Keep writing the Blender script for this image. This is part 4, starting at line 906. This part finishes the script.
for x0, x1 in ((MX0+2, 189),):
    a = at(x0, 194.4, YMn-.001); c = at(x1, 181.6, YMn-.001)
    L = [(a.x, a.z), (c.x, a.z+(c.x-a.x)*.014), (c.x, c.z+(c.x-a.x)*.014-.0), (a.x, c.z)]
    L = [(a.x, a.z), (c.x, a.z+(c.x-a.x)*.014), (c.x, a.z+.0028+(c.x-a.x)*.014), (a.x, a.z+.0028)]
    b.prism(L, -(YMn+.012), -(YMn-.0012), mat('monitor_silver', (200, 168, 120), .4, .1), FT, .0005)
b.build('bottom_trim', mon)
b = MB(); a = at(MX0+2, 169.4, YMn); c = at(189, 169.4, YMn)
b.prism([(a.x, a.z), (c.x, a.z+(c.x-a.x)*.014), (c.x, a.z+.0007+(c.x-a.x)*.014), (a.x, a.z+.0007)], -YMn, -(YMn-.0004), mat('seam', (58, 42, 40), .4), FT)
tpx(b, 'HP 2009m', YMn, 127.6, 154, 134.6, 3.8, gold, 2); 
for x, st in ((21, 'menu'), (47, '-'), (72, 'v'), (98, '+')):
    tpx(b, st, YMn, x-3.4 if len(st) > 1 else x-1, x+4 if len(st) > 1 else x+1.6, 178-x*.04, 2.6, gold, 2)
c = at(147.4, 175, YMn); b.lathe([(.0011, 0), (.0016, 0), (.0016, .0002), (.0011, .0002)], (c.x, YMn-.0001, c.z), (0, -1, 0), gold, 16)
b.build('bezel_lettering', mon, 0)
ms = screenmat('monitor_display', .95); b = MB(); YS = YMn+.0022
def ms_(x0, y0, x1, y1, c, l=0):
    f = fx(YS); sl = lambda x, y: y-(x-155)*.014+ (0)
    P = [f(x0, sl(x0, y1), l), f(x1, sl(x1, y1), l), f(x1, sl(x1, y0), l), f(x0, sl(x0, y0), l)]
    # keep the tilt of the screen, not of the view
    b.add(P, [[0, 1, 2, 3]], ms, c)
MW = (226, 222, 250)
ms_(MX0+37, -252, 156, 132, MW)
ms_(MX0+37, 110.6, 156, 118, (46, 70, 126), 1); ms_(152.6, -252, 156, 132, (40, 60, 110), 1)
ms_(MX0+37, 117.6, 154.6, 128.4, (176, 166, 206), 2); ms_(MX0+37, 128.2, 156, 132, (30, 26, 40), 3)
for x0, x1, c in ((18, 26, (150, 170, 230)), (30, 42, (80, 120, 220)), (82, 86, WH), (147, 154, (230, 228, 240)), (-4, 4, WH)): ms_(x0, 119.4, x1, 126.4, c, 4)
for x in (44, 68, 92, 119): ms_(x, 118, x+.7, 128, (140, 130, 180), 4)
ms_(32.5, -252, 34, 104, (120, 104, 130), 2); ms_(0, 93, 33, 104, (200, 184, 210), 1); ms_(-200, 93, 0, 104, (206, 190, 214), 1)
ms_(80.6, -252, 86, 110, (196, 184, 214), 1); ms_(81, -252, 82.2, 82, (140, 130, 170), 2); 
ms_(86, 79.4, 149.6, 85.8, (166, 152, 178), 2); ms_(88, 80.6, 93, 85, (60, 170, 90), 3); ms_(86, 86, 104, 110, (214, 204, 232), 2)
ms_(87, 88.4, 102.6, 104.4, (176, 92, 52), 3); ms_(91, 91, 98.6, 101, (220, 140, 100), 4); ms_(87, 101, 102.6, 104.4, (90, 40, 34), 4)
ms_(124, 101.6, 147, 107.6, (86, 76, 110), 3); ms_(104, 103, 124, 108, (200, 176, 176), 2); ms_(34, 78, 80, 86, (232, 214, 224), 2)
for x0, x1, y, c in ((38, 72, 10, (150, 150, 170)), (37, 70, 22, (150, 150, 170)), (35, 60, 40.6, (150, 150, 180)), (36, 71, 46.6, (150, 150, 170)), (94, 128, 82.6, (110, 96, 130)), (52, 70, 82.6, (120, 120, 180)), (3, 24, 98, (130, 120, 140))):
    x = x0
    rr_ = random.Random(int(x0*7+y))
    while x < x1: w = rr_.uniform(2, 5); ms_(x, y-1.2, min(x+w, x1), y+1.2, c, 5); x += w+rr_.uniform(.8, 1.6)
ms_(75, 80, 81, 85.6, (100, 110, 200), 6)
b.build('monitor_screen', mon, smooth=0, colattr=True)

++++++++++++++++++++

Quote every line of the data, word for word.

Keep writing the Blender script for this image. This is part 4, starting at line 906. This part finishes the script.
for x0, x1 in ((MX0+2, 189),):
    a = at(x0, 194.4, YMn-.001); c = at(x1, 181.6, YMn-.001)
    L = [(a.x, a.z), (c.x, a.z+(c.x-a.x)*.014), (c.x, c.z+(c.x-a.x)*.014-.0), (a.x, c.z)]
    L = [(a.x, a.z), (c.x, a.z+(c.x-a.x)*.014), (c.x, a.z+.0028+(c.x-a.x)*.014), (a.x, a.z+.0028)]
    b.prism(L, -(YMn+.012), -(YMn-.0012), mat('monitor_silver', (200, 168, 120), .4, .1), FT, .0005)
b.build('bottom_trim', mon)
b = MB(); a = at(MX0+2, 169.4, YMn); c = at(189, 169.4, YMn)
b.prism([(a.x, a.z), (c.x, a.z+(c.x-a.x)*.014), (c.x, a.z+.0007+(c.x-a.x)*.014), (a.x, a.z+.0007)], -YMn, -(YMn-.0004), mat('seam', (58, 42, 40), .4), FT)
tpx(b, 'HP 2009m', YMn, 127.6, 154, 134.6, 3.8, gold, 2); 
for x, st in ((21, 'menu'), (47, '-'), (72, 'v'), (98, '+')):
    tpx(b, st, YMn, x-3.4 if len(st) > 1 else x-1, x+4 if len(st) > 1 else x+1.6, 178-x*.04, 2.6, gold, 2)
c = at(147.4, 175, YMn); b.lathe([(.0011, 0), (.0016, 0), (.0016, .0002), (.0011, .0002)], (c.x, YMn-.0001, c.z), (0, -1, 0), gold, 16)
b.build('bezel_lettering', mon, 0)
ms = screenmat('monitor_display', .95); b = MB(); YS = YMn+.0022
def ms_(x0, y0, x1, y1, c, l=0):
    f = fx(YS); sl = lambda x, y: y-(x-155)*.014+ (0)
    P = [f(x0, sl(x0, y1), l), f(x1, sl(x1, y1), l), f(x1, sl(x1, y0), l), f(x0, sl(x0, y0), l)]
    # keep the tilt of the screen, not of the view
    b.add(P, [[0, 1, 2, 3]], ms, c)
MW = (226, 222, 250)
ms_(MX0+37, -252, 156, 132, MW)
ms_(MX0+37, 110.6, 156, 118, (46, 70, 126), 1); ms_(152.6, -252, 156, 132, (40, 60, 110), 1)
ms_(MX0+37, 117.6, 154.6, 128.4, (176, 166, 206), 2); ms_(MX0+37, 128.2, 156, 132, (30, 26, 40), 3)
for x0, x1, c in ((18, 26, (150, 170, 230)), (30, 42, (80, 120, 220)), (82, 86, WH), (147, 154, (230, 228, 240)), (-4, 4, WH)): ms_(x0, 119.4, x1, 126.4, c, 4)
for x in (44, 68, 92, 119): ms_(x, 118, x+.7, 128, (140, 130, 180), 4)
ms_(32.5, -252, 34, 104, (120, 104, 130), 2); ms_(0, 93, 33, 104, (200, 184, 210), 1); ms_(-200, 93, 0, 104, (206, 190, 214), 1)
ms_(80.6, -252, 86, 110, (196, 184, 214), 1); ms_(81, -252, 82.2, 82, (140, 130, 170), 2); 
ms_(86, 79.4, 149.6, 85.8, (166, 152, 178), 2); ms_(88, 80.6, 93, 85, (60, 170, 90), 3); ms_(86, 86, 104, 110, (214, 204, 232), 2)
ms_(87, 88.4, 102.6, 104.4, (176, 92, 52), 3); ms_(91, 91, 98.6, 101, (220, 140, 100), 4); ms_(87, 101, 102.6, 104.4, (90, 40, 34), 4)
ms_(124, 101.6, 147, 107.6, (86, 76, 110), 3); ms_(104, 103, 124, 108, (200, 176, 176), 2); ms_(34, 78, 80, 86, (232, 214, 224), 2)
for x0, x1, y, c in ((38, 72, 10, (150, 150, 170)), (37, 70, 22, (150, 150, 170)), (35, 60, 40.6, (150, 150, 180)), (36, 71, 46.6, (150, 150, 170)), (94, 128, 82.6, (110, 96, 130)), (52, 70, 82.6, (120, 120, 180)), (3, 24, 98, (130, 120, 140))):
    x = x0
    rr_ = random.Random(int(x0*7+y))
    while x < x1: w = rr_.uniform(2, 5); ms_(x, y-1.2, min(x+w, x1), y+1.2, c, 5); x += w+rr_.uniform(.8, 1.6)
ms_(75, 80, 81, 85.6, (100, 110, 200), 6)
b.build('monitor_screen', mon, smooth=0, colattr=True)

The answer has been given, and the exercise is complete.